I have to prove my competence—not for anyone else, but for myself.

How funny it is to read these lines now. I succeeded in becoming part of the kitchen, but I was never truly considered part of it. Why? Because despite my desire to belong, despite proving my willingness and determination, I lacked the courage to say no. I didn’t have the strength to stick to my objective.

Instead, I created excuses for myself. I made up stories to justify my choices, just like I did with Nathasha when I moved to the administrative side of things. And now, I am not very confident when it comes to cooking.

This is a failure, and I must admit it. I failed to reach the goal I set for myself. I left Martial without learning how to cook, even though I told myself I’d accomplish that by the time I was 23.

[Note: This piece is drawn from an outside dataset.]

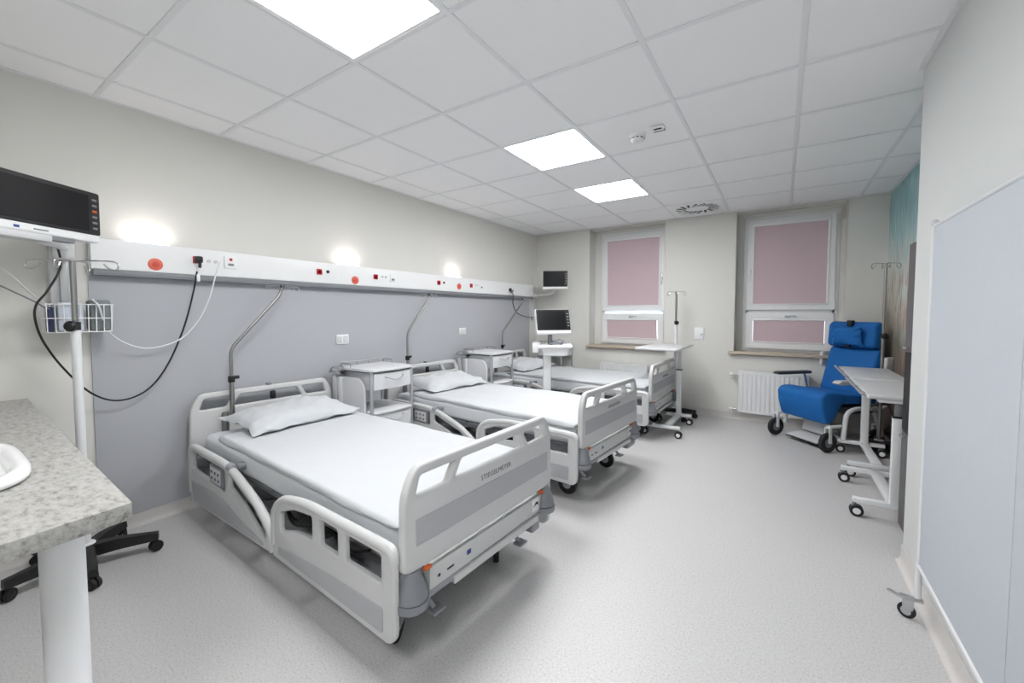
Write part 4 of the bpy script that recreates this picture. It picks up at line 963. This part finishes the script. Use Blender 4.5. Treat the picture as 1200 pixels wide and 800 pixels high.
# ------------------------------------------------------------------ tall dark cabinet in the niche
t = thing('tall_cabinet', 'tall narrow charcoal and black cabinet just behind the white wall corner', 'cabinet', (3.982, 2.392, 0))
cw, cdp, chh = .278, .37, 1.685
G().box((0.01, 0, .86), (cw-.02, cdp, 1.65), .004).build('carcass', M_CABG, t)
G().box((.01, 0, .02), (cw-.03, cdp-.02, .04), .002).build('plinth', M_BLACK, t)
dr = G().box((-cw/2+.008, 0, 1.375), (.018, cdp-.004, .615), .003).build('door', M_CABG, t)
d2 = G().box((-cw/2+.008, 0, .835), (.018, cdp-.004, .455), .003).build('door', M_CABB, t); d2['label'] = 'black door'
d3 = G().box((-cw/2+.008, 0, .325), (.018, cdp-.004, .555), .003).build('door', M_CABG, t)
for d_, z in ((dr, 1.09), (d3, .58)): G().box((-cw/2-.010, .13, z), (.016, .05, .012), .003).build('handle', M_ALU, d_)

# ------------------------------------------------------------------ white privacy screen by the right wall
t = thing('privacy_screen', 'white fabric folding screen on castors standing along the right wall', 'screen', (3.742, 1.65, 0))
# two panels, local y runs towards the camera side (negative)
sf = G().tube(fillet([(0, 0, .19), (0, 0, 1.64), (0, -1.52, 1.64), (0, -1.52, .19)], .012, 4), .008, 10).tube([(0, 0, .24), (0, -1.52, .24)], .009, 10).build('frame', M_POW, t)
for y0, y1, x0, x1 in ((-.006, -.775, 0, 0), (-.776, -1.514, .001, .016)):
    G().box(((x0+x1)/2, (y0+y1)/2, .94), (.005, math.hypot(y1-y0, x1-x0), 1.385), .001, (0, 0, math.atan2(-(x1-x0), y1-y0)+PI)).build('fabric_leaf', M_FABW, t)
G().cyl((0, 0, .10), (0, 0, .25), .011, 12).build('leg', M_POW, t); G().cyl((.0, -1.52, .10), (.0, -1.52, .25), .011, 12).build('leg', M_POW, t)
for y in (0., -1.52):
    G().box((-.018, y, .092), (.07, .030, .012), .004).build('foot_bar', M_ALU, t)
    g1, g2 = G(), G(); wheel(g1, g2, (-.030, y+.01, .030), Vector((.5, .86, 0)), .030, .018); o = g2.box((-.028, y+.004, .062), (.034, .028, .05), .006).build('caster', M_ALU, t); g1.build('tyre', M_RUB, o)
    G().box((-.068, y+.028, .082), (.045, .02, .006), .002, (0, .15, -.5)).build('brake_lever', M_ALU, t)
G().lathe([(.013, 0), (.013, .012), (.006, .018)], 12, Matrix.Translation((0, 0, 1.645))).build('end_cap', M_LGREY, t)

# ------------------------------------------------------------------ things on the ceiling
t = thing('smoke_detector', 'round white smoke detector on a ceiling tile', 'detector', (2.388, 2.165, H))
G().lathe([(.052, .004), (.053, -.012), (.050, -.016)], 28).build('base_ring', M_WHITE, t)
G().lathe([(.047, -.014), (.047, -.030), (.040, -.042), (.024, -.048), (.0001, -.049)], 28).build('sensor_dome', M_WHITE, t)
g = G()
for k in range(10):
    an = 2*PI*k/10; g.box((.0455*math.cos(an), .0455*math.sin(an), -.027), (.006, .018, .006), .001, (0, 0, an))
g.build('sensor_slots', M_DARK, t)
t = thing('alarm_indicator', 'small white alarm indicator plate beside the smoke detector', 'indicator', (2.535, 2.126, H))
G().box((0, 0, -.004), (.085, .075, .014), .004).build('cover_plate', M_WHITE, t)
G().box((0, -.012, -.012), (.05, .016, .008), .003).build('lamp', mat('dark_red_lens', (70, 12, 22), .2), t)
G().box((0, .030, -.012), (.07, .004, .004)).box((.036, .015, -.012), (.004, .03, .004)).build('cover_seam', M_DARK, t)
t = thing('air_vent', 'square ceiling air outlet with a ring of swirl slots near the windows', 'vent', (2.389, 4.50, H))
G().box((0, 0, .002), (.574, .58, .012), .003).build('face_plate', M_WHITE, t)
for k in range(16):
    an = 2*PI*k/16
    o = G().box((.175*math.cos(an), .175*math.sin(an), -.0055), (.11, .030, .004), .001, (0, 0, an+.5)).build('slot', M_BLACK, t)
    G().box((.175*math.cos(an)+.014*math.sin(an+.5), .175*math.sin(an)-.014*math.cos(an+.5), -.011), (.11, .012, .004), .001, (.5, 0, an+.5)).build('vane', M_WHITE, t)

So, what now? What’s next after this? Who can I blame? No one but myself—my inability to say no, to others and to myself. I didn’t even take the time to think when the chef suggested I move to administrative work. I let it go, just like that.

Something real, something concrete—like cooking—that’s what I wanted. And I failed. I told myself I’d make myself indispensable in the kitchen, ensuring everything I did contributed to the team. But now, the truth is this: people don’t care about what I’ve done outside the kitchen. Logistics and admin don’t matter here. What matters is what I’ve built within the kitchen itself.

I cannot let this cycle of failure define me. I must break free. No more excuses. No more shifting from one role to another without purpose. No more letting others dictate where I should be.

From now on, I commit to learning from my failures—not running from them. Every mistake must be turned into a lesson. Every missed opportunity must be a step toward a better one. No more avoiding the reality of where I stand. I will take control of my own narrative. The past does not define me—what I do next does.